======== Data block ========

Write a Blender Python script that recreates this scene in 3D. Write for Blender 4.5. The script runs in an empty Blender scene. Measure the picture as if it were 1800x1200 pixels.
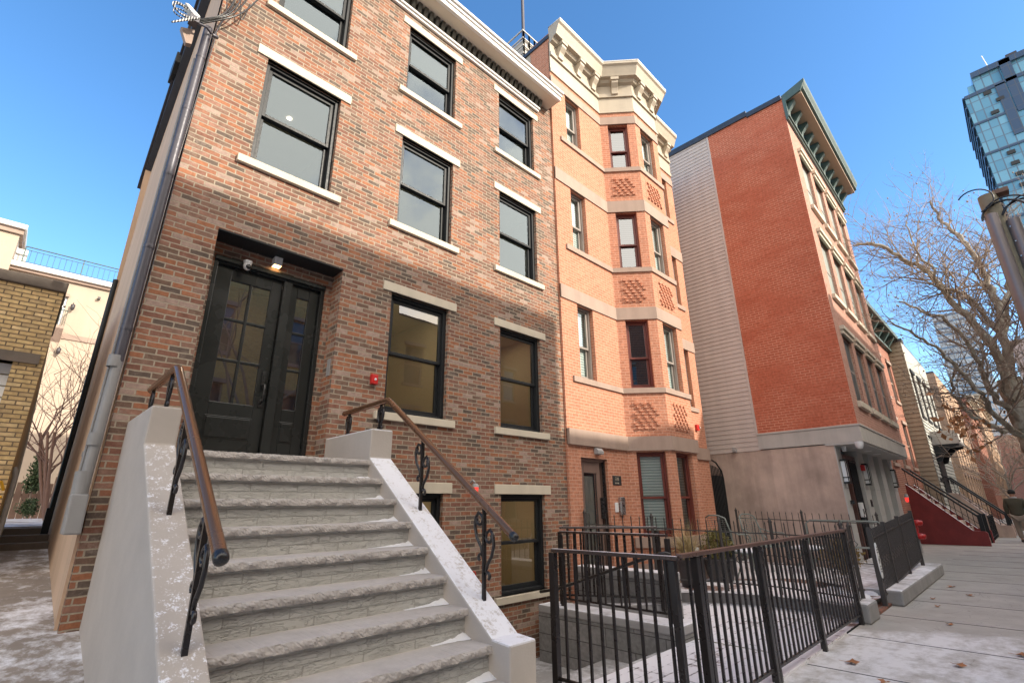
import bpy, bmesh, math, random
from mathutils import Vector, Matrix
rnd = random.Random(7)
S = bpy.context.scene
R = math.radians
# ------------------------------------------------------------------ camera, world, sun, exposure
def camera():
    yaw, pitch, roll = R(44.891), R(18.453), R(-0.759)
    cy, sy, cp, sp, cr, sr = math.cos(yaw), math.sin(yaw), math.cos(pitch), math.sin(pitch), math.cos(roll), math.sin(roll)
    F = Vector((sy*cp, cy*cp, sp)); Rt = Vector((cy, -sy, 0)); U = Rt.cross(F)
    r = Rt*cr + U*sr; u = -Rt*sr + U*cr
    cd = bpy.data.cameras.new('camera'); cd.lens = 866.71/1800*36; cd.sensor_width = 36
    cd.clip_start = 0.05; cd.clip_end = 3000
    c = bpy.data.objects.new('camera', cd); S.collection.objects.link(c)
    m = Matrix((r, u, -F)).transposed().to_4x4(); m.translation = Vector((0, -5.2, 0))
    c.matrix_world = m; S.camera = c
camera()
SUN_EL, SUN_AZ = 28.0, 20.0        # azimuth measured from -Y towards +X
CLOUD_FILL = 10.5      # warm fill added over the southern (sunward) sky, shaped as thin cloud
W = bpy.data.worlds.new('World'); S.world = W; W.use_nodes = True
_n = W.node_tree; _n.nodes.clear()
_o = _n.nodes.new('ShaderNodeOutputWorld'); _b = _n.nodes.new('ShaderNodeBackground'); _s = _n.nodes.new('ShaderNodeTexSky')
_s.sky_type = 'NISHITA'; _s.sun_disc = False; _s.sun_elevation = R(SUN_EL); _s.sun_rotation = R(180-SUN_AZ)
_s.air_density = 1.0; _s.dust_density = 0.3; _s.ozone_density = 2.2; _s.altitude = 10
_b.inputs[1].default_value = 0.15
_hs = _n.nodes.new('ShaderNodeHueSaturation'); _hs.inputs['Saturation'].default_value = 1.22; _hs.inputs['Value'].default_value = 1.0; _n.links.new(_s.outputs[0], _hs.inputs['Color'])
_tc = _n.nodes.new('ShaderNodeTexCoord'); _sx = _n.nodes.new('ShaderNodeSeparateXYZ'); _n.links.new(_tc.outputs['Generated'], _sx.inputs[0])
_cn = _n.nodes.new('ShaderNodeTexNoise'); _cn.inputs['Scale'].default_value = 2.6; _cn.inputs['Detail'].default_value = 8; _cn.inputs['Roughness'].default_value = .6; _n.links.new(_tc.outputs['Generated'], _cn.inputs['Vector'])
_c1 = _n.nodes.new('ShaderNodeValToRGB'); _c1.color_ramp.elements[0].position = .30; _c1.color_ramp.elements[1].position = .46; _n.links.new(_cn.outputs[0], _c1.inputs[0])
_c2 = _n.nodes.new('ShaderNodeMapRange'); _c2.inputs[1].default_value = -.14; _c2.inputs[2].default_value = -.34; _n.links.new(_sx.outputs[1], _c2.inputs[0])
_c3 = _n.nodes.new('ShaderNodeMath'); _c3.operation = 'MULTIPLY'; _n.links.new(_c1.outputs[0], _c3.inputs[0]); _n.links.new(_c2.outputs[0], _c3.inputs[1])
_mx = _n.nodes.new('ShaderNodeMixRGB'); _mx.inputs[2].default_value = (CLOUD_FILL*1.0, CLOUD_FILL*.91, CLOUD_FILL*.81, 1); _n.links.new(_c3.outputs[0], _mx.inputs[0]); _n.links.new(_hs.outputs[0], _mx.inputs[1])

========

Using the listing above, gather each line that holds the string "scene" and copy it.

Write a Blender Python script that recreates this scene in 3D. Write for Blender 4.5. The script runs in an empty Blender scene. Measure the picture as if it were 1800x1200 pixels.
S = bpy.context.scene